### STORED ROWS
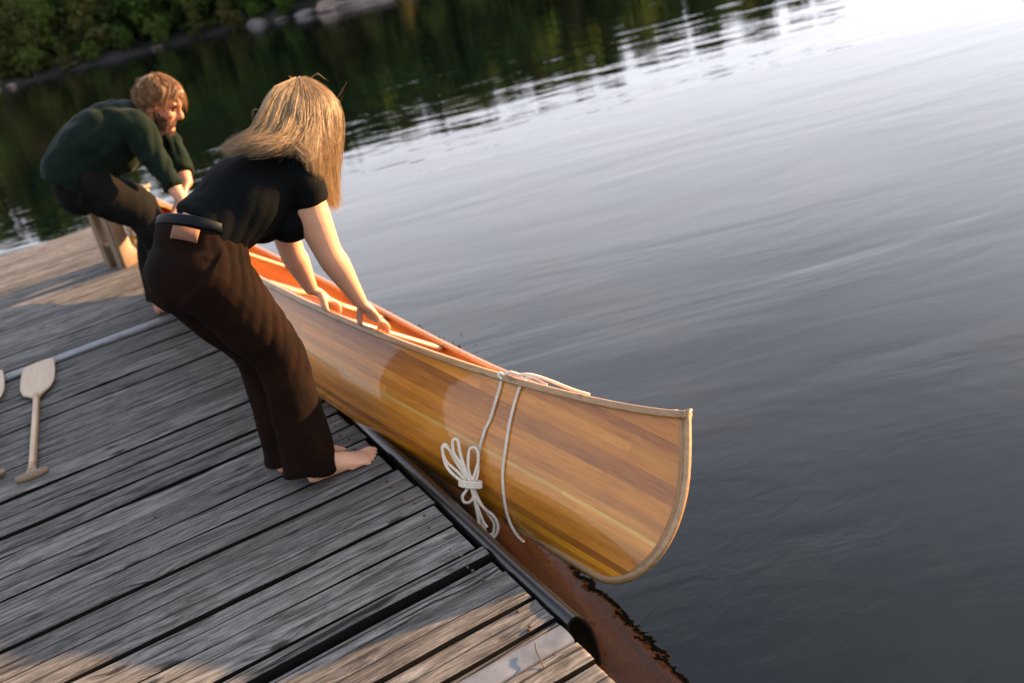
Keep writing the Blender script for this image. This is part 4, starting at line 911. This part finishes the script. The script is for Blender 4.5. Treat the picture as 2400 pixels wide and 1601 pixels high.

...

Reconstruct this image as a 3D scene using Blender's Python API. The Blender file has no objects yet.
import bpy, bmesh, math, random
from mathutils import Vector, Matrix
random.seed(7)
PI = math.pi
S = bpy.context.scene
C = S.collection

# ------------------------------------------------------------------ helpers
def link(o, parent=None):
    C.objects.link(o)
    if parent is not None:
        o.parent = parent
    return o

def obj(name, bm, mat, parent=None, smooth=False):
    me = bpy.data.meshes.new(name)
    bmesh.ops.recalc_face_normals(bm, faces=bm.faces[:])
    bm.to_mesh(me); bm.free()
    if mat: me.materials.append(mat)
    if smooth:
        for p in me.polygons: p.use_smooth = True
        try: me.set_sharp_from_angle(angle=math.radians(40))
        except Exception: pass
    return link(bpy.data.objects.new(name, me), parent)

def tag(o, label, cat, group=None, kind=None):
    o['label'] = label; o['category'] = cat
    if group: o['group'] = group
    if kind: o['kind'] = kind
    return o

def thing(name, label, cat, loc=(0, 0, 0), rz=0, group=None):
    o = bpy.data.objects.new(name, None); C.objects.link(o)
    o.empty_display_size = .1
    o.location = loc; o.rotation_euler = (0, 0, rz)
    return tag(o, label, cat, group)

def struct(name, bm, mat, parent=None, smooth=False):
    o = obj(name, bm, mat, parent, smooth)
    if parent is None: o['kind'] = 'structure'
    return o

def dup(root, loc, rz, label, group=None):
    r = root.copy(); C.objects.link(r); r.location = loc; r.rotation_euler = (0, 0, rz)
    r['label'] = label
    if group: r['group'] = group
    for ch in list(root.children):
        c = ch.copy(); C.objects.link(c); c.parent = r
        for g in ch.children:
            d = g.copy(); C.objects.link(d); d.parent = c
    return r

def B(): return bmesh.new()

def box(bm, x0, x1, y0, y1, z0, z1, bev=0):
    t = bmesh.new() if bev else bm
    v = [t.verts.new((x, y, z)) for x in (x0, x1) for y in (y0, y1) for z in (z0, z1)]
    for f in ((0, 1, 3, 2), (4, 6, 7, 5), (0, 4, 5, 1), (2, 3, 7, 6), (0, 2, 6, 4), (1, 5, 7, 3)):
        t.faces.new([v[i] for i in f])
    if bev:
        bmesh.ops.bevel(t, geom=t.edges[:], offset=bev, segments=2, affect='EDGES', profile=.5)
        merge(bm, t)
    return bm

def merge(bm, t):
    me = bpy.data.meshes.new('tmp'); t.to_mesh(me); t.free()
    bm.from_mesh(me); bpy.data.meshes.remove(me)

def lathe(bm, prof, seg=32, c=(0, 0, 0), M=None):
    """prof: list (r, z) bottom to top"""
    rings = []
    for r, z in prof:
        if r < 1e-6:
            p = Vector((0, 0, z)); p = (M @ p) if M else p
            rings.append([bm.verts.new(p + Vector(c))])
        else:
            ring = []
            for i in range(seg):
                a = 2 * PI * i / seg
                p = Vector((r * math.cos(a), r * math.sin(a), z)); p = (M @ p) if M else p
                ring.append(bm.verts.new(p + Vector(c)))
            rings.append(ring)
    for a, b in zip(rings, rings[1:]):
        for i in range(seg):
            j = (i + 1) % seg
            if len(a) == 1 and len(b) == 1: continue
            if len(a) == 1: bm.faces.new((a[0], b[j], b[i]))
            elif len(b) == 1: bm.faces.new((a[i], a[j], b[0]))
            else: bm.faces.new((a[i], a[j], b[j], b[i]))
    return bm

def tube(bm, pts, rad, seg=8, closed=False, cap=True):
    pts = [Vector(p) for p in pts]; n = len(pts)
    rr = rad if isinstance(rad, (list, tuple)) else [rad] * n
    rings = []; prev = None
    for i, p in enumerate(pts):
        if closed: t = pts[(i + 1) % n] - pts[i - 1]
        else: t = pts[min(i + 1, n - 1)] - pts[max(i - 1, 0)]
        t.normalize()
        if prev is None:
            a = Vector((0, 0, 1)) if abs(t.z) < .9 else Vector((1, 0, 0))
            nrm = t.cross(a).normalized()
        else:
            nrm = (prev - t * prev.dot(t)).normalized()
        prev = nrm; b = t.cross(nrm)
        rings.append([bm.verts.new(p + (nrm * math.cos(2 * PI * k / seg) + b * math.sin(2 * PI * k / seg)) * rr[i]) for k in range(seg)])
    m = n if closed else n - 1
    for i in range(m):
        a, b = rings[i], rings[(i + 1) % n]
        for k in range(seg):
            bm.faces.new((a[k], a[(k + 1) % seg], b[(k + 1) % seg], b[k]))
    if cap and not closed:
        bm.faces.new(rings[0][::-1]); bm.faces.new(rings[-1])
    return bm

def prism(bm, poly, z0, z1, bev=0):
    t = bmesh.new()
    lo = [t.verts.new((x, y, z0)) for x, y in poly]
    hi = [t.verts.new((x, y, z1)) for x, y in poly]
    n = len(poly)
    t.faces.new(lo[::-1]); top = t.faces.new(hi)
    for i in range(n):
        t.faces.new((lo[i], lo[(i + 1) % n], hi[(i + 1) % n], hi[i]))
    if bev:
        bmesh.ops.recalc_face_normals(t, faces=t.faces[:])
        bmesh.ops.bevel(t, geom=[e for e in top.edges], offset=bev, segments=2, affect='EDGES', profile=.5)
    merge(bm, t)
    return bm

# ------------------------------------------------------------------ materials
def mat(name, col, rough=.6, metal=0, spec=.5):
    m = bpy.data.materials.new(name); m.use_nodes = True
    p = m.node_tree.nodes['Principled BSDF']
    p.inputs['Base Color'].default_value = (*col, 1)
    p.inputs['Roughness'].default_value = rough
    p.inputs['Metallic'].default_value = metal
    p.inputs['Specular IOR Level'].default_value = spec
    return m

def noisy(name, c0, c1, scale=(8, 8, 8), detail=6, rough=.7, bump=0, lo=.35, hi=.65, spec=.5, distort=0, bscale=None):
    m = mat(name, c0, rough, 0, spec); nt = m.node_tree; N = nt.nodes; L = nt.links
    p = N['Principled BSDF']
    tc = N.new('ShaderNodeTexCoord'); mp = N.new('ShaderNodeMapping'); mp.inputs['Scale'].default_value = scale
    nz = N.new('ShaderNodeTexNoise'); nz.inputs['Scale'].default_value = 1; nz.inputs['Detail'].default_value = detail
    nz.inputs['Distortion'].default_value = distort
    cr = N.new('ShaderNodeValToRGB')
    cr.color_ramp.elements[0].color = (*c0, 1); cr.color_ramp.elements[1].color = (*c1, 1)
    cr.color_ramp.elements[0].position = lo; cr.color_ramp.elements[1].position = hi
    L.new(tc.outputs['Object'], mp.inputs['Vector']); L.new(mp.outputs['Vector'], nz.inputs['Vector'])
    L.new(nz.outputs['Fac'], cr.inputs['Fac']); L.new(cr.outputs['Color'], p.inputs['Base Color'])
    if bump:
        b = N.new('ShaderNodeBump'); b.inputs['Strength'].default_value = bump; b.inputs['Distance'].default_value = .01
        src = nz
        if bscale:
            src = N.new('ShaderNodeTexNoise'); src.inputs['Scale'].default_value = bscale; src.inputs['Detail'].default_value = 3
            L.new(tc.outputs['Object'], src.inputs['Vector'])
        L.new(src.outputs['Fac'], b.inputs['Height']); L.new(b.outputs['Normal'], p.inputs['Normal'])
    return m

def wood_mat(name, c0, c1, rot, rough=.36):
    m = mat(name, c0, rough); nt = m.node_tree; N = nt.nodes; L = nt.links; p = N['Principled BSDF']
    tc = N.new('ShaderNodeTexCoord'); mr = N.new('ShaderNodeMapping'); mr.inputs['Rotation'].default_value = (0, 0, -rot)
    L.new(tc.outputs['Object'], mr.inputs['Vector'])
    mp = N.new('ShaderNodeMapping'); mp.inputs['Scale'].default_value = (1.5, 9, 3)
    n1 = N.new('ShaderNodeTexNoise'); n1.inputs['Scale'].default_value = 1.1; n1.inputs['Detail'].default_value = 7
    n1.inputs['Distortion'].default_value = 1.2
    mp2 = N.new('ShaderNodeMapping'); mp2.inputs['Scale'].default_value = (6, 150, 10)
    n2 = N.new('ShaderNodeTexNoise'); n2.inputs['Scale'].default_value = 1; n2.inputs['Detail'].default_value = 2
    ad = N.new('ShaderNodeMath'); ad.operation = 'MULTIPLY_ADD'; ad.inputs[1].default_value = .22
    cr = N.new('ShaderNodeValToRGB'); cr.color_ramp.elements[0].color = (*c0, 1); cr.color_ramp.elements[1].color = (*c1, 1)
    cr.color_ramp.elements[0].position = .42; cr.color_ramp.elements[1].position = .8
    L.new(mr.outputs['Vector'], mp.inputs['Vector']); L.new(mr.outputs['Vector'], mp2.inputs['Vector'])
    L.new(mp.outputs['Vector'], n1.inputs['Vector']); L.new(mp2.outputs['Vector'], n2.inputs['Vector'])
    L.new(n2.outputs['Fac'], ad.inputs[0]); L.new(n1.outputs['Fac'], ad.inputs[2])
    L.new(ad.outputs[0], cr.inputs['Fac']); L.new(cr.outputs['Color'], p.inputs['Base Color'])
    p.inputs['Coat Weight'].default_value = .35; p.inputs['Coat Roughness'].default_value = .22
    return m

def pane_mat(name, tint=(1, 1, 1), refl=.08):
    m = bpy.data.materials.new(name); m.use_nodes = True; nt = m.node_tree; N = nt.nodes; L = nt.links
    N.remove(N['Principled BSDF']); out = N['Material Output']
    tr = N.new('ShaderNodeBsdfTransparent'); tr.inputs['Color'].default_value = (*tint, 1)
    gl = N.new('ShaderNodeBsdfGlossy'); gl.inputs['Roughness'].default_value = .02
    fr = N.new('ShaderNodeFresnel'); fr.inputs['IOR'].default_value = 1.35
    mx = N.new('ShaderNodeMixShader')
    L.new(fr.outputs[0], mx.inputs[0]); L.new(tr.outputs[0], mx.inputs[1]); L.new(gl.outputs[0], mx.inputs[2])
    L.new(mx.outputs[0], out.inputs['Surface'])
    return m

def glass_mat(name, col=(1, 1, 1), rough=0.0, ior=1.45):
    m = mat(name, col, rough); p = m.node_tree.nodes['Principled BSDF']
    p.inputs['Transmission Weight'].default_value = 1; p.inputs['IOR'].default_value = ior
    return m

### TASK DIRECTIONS
Copy all lines from the material that include "objects".

### TASK OUTPUT
Reconstruct this image as a 3D scene using Blender's Python API. The Blender file has no objects yet.
    C.objects.link(o)
    return link(bpy.data.objects.new(name, me), parent)
    o = bpy.data.objects.new(name, None); C.objects.link(o)
    r = root.copy(); C.objects.link(r); r.location = loc; r.rotation_euler = (0, 0, rz)
        c = ch.copy(); C.objects.link(c); c.parent = r
            d = g.copy(); C.objects.link(d); d.parent = c